And then there were three. Before Sunday of week six rolls around, the NFC East took shape on Thursday night as the Philadelphia Eagles got back on track at the hands of the now 1-5 New York Giants. The Dallas Cowboys sit a game behind the 3-3 Eagles at 2-3, in third place behind the 2-2 Redskins. By all reports, this is a team trending in the opposite direction from the defending champions though.
However, on his weekly radio spot with 105.3 The Fan in Dallas, Jerry Jones provided his Head Coach Jason Garrett with another significant vote of confidence.
Now in his eighth full season as the Cowboys HC, the “real deal” Garrett has surely been realized. Calling Garrett a fraud would miss the point in as spectacular a fashion as calling him an “asset that will get us a championship” – another real quote from Jones.
Through years worth of transition away from cornerstone players such as Tony Romo, Jason Witten, and DeMarcus Ware, Garrett has remained one frustrating constant. Where the Jones’ take an abundance of comfort in Garrett keeping his team just relevant enough, Cowboys Nation bubbles in frustration at the lack of results from Garrett.
When the Cowboys brought on Garrett as their offensive coordinator and head-coach-to-be, they felt like they were getting ahead on the offensive ingenuity seen by the likes of Sean McVay with the Rams or Matt Nagy with the Bears.

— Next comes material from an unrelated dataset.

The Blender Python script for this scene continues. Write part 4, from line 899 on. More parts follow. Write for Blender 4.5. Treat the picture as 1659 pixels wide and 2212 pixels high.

Instead, Garrett has spent this past week fielding questions about why he took the ball out of his offense’s hands on a critical fourth and one in overtime at Houston. The Cowboys would of course go on to lose that game, falling to 2-3 with the Jaguars awaiting them this week.
If the Cowboys are going to win a championship in the Garrett era, it will be in spite of their head coach – an anomaly that seems impossible, and likely is, when looking at the recent history of Super Bowl winning coaches.
Garrett’s best teams have only managed to win the NFC East twice and falter in the playoffs, a fate that could easily be repeated this season and keep Garrett around for 2019 and beyond. The Cowboys impetus to almost exclusively build their team through the draft and ignore free agency does not bode well for Garrett’s system, which has likely run its course anyway.
Don’t tell that to those actually pulling the strings in the Cowboys organization, as Jerry refused once again on Friday to take in any blame on himself, nor reflect it back to a head coach that only he sees untapped potential in.
The “something has to change” crowd in Dallas, growing larger by the day, is rapidly running out of legitimate names to chase out of town for the Cowboys to realize any form of success.